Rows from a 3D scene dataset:
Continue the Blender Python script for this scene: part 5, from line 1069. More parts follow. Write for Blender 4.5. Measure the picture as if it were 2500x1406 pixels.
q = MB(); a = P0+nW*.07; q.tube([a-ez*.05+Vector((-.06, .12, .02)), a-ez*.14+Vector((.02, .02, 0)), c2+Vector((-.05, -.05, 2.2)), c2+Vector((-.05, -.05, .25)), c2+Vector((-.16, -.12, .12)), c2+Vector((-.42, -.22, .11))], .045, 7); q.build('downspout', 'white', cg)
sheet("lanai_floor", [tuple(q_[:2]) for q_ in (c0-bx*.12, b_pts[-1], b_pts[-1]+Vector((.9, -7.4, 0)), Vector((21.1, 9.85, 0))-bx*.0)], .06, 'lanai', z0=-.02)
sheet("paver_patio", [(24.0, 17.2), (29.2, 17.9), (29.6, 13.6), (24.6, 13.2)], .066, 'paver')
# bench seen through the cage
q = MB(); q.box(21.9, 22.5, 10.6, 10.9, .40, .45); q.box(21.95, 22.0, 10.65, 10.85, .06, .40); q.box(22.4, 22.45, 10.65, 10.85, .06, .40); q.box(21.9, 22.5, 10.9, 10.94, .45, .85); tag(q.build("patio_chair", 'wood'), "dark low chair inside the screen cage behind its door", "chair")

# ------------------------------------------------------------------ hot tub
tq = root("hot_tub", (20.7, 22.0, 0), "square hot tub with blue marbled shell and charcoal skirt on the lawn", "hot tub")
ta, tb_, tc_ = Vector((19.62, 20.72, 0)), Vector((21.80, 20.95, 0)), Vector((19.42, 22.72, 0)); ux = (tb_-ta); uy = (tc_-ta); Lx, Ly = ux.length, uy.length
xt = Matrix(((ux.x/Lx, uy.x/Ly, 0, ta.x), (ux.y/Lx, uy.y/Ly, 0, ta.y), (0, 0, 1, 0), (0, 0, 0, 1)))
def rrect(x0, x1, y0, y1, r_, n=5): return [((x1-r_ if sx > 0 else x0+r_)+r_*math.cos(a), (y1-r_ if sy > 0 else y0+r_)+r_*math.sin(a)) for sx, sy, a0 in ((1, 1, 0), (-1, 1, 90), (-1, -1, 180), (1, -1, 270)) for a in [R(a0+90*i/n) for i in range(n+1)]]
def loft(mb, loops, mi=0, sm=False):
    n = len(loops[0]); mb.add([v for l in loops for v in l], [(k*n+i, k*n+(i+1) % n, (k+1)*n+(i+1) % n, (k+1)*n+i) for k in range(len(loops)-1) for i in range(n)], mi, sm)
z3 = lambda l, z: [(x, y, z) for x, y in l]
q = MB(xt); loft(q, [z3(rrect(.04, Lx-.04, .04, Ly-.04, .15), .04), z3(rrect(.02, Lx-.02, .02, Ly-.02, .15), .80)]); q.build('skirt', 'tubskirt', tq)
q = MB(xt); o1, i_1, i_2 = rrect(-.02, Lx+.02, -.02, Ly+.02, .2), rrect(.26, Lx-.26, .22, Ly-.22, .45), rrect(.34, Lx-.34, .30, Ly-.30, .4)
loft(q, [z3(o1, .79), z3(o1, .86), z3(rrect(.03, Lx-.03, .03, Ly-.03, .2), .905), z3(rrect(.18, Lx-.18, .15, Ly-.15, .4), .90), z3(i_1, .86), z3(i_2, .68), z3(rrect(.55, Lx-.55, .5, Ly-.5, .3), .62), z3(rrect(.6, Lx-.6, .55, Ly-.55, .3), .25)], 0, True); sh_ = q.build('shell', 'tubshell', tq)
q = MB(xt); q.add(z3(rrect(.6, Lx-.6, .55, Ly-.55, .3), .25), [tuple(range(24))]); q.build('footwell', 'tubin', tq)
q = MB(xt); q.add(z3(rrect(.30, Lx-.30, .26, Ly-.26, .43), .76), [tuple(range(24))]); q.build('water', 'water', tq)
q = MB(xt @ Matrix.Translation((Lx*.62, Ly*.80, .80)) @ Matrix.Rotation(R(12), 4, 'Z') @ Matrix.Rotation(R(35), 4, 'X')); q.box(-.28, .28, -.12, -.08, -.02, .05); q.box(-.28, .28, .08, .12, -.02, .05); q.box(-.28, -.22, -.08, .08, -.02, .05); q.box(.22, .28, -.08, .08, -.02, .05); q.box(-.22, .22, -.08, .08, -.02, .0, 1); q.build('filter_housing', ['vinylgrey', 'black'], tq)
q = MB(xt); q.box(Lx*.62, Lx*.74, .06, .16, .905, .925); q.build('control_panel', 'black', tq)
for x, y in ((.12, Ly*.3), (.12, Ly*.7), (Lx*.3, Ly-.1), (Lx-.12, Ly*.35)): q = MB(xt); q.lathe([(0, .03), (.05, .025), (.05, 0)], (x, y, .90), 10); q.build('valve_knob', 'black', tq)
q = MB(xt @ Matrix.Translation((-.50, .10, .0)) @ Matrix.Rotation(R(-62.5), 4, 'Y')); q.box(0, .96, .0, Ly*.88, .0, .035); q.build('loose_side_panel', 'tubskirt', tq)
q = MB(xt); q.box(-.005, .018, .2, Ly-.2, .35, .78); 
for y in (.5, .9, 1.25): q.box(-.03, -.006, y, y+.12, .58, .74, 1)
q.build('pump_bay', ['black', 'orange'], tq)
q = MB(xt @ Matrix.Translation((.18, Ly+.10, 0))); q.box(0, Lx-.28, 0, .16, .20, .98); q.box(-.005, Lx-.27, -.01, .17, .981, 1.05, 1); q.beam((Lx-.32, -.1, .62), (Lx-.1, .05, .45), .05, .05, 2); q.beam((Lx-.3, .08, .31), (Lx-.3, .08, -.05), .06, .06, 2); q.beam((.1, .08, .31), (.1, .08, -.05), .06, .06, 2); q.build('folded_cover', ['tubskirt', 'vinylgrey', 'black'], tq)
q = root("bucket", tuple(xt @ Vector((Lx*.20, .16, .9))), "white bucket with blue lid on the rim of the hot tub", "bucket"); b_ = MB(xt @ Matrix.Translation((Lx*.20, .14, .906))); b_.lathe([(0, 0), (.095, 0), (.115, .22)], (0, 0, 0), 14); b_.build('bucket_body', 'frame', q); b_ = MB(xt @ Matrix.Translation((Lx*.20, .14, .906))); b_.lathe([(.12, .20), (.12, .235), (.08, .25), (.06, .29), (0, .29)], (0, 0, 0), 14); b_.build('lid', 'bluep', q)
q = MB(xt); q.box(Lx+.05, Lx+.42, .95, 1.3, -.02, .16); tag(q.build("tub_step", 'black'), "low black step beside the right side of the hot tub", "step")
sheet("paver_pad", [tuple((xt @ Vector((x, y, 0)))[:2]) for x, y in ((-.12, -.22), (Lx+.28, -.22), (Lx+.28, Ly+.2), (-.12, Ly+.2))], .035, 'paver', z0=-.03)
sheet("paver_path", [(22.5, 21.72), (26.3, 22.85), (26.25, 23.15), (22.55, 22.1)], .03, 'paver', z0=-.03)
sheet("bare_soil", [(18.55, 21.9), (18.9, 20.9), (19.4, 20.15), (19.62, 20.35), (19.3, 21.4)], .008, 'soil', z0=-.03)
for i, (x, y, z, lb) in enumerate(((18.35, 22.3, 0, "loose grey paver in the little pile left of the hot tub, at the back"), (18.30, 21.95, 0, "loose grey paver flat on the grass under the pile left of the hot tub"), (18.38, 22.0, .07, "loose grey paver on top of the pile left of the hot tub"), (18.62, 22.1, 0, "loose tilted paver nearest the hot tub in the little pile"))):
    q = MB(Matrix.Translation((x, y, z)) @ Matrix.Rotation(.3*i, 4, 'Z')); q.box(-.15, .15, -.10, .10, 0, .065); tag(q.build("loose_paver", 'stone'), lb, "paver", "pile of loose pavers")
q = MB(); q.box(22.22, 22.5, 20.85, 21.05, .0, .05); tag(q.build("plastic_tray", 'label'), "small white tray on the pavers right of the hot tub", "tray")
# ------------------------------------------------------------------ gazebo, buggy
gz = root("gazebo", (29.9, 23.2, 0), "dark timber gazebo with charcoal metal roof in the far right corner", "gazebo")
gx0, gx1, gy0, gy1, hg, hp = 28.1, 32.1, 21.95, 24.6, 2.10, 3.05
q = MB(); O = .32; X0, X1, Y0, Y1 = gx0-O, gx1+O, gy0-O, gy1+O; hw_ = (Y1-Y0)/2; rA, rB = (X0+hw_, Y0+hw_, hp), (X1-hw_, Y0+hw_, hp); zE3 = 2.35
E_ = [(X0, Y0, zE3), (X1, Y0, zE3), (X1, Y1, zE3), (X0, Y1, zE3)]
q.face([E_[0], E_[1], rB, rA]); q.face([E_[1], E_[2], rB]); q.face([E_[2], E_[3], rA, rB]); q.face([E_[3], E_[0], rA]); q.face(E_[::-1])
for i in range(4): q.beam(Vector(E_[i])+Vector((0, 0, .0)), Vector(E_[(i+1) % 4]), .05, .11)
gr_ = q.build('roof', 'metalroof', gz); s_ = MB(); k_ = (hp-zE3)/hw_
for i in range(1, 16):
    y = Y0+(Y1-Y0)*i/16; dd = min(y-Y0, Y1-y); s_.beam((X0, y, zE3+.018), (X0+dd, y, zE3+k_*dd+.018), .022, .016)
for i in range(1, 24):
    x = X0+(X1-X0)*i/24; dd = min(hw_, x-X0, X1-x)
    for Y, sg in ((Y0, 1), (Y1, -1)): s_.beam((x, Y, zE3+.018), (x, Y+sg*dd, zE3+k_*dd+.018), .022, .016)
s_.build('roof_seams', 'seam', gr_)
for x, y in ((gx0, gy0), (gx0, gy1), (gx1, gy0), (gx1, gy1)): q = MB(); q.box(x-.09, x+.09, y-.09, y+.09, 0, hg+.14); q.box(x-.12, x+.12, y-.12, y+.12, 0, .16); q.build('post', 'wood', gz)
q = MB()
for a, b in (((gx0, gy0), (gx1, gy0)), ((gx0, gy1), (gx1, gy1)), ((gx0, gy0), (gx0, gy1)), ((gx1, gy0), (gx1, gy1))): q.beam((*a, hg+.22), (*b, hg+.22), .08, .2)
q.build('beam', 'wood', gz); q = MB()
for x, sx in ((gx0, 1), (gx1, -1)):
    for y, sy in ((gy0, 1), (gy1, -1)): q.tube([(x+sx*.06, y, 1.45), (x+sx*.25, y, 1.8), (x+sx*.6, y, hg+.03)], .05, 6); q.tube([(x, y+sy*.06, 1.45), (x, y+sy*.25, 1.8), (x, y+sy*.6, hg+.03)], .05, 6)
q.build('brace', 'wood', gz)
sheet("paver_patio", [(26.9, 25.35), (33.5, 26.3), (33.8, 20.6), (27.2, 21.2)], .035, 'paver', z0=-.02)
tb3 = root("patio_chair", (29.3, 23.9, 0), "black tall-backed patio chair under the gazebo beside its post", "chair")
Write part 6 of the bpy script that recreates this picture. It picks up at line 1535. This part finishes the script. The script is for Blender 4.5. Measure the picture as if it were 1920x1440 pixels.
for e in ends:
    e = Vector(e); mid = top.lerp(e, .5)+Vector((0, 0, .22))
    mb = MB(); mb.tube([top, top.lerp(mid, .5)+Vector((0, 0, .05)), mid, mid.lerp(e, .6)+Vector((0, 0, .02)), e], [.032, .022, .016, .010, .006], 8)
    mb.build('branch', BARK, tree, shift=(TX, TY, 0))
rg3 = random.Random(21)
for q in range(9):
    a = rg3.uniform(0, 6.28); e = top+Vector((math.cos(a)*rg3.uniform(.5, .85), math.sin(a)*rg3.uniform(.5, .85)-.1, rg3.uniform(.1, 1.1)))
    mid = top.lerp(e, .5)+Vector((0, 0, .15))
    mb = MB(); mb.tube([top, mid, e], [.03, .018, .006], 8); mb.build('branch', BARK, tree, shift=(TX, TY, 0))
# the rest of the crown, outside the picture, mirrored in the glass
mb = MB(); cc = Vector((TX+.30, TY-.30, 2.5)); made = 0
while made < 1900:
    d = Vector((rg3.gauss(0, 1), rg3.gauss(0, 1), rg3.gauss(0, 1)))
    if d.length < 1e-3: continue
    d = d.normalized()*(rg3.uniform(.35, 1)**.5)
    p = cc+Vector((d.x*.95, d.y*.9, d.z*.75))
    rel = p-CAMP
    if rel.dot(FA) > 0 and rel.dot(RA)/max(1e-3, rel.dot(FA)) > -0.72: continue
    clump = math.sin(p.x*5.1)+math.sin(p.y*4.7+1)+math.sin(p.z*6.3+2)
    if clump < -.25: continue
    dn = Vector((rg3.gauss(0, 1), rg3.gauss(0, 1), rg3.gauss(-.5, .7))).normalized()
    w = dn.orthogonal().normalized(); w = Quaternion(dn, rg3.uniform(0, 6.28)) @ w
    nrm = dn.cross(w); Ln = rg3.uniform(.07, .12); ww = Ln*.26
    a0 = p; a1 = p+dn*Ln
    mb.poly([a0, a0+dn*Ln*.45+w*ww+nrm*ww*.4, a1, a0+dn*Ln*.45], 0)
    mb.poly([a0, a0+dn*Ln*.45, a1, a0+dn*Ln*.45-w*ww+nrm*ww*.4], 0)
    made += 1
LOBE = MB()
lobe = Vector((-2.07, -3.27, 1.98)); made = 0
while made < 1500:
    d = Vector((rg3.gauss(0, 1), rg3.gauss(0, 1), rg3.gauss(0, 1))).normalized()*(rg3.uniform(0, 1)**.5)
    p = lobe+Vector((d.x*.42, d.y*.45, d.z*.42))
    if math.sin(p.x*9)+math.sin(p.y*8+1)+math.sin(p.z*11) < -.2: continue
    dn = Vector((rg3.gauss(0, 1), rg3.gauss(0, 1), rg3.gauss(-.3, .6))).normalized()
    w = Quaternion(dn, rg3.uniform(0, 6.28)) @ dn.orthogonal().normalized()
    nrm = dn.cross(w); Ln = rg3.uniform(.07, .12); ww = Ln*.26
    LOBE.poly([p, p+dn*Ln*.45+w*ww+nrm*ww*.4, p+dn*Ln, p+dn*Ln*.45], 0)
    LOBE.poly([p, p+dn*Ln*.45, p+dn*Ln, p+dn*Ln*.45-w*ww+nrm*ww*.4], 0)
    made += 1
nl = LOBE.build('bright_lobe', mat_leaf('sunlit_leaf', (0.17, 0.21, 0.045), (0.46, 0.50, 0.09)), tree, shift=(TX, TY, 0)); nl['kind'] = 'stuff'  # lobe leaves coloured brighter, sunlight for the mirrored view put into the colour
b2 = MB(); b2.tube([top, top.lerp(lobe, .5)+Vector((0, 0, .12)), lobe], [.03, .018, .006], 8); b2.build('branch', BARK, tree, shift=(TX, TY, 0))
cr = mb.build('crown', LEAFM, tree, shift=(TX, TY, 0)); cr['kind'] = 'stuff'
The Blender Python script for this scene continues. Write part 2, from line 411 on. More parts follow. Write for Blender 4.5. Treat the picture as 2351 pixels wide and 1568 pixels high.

**What is required**
Reproduce exactly, please, only the lines from the start of the data above to the line that contains "q = MB(); q.box(21.9, 22.5, 10.6, 10.9, .40, .45);", with both ends kept.

**Exercise output**
Continue the Blender Python script for this scene: part 5, from line 1069. More parts follow. Write for Blender 4.5. Measure the picture as if it were 2500x1406 pixels.
q = MB(); a = P0+nW*.07; q.tube([a-ez*.05+Vector((-.06, .12, .02)), a-ez*.14+Vector((.02, .02, 0)), c2+Vector((-.05, -.05, 2.2)), c2+Vector((-.05, -.05, .25)), c2+Vector((-.16, -.12, .12)), c2+Vector((-.42, -.22, .11))], .045, 7); q.build('downspout', 'white', cg)
sheet("lanai_floor", [tuple(q_[:2]) for q_ in (c0-bx*.12, b_pts[-1], b_pts[-1]+Vector((.9, -7.4, 0)), Vector((21.1, 9.85, 0))-bx*.0)], .06, 'lanai', z0=-.02)
sheet("paver_patio", [(24.0, 17.2), (29.2, 17.9), (29.6, 13.6), (24.6, 13.2)], .066, 'paver')
# bench seen through the cage
q = MB(); q.box(21.9, 22.5, 10.6, 10.9, .40, .45); q.box(21.95, 22.0, 10.65, 10.85, .06, .40); q.box(22.4, 22.45, 10.65, 10.85, .06, .40); q.box(21.9, 22.5, 10.9, 10.94, .45, .85); tag(q.build("patio_chair", 'wood'), "dark low chair inside the screen cage behind its door", "chair")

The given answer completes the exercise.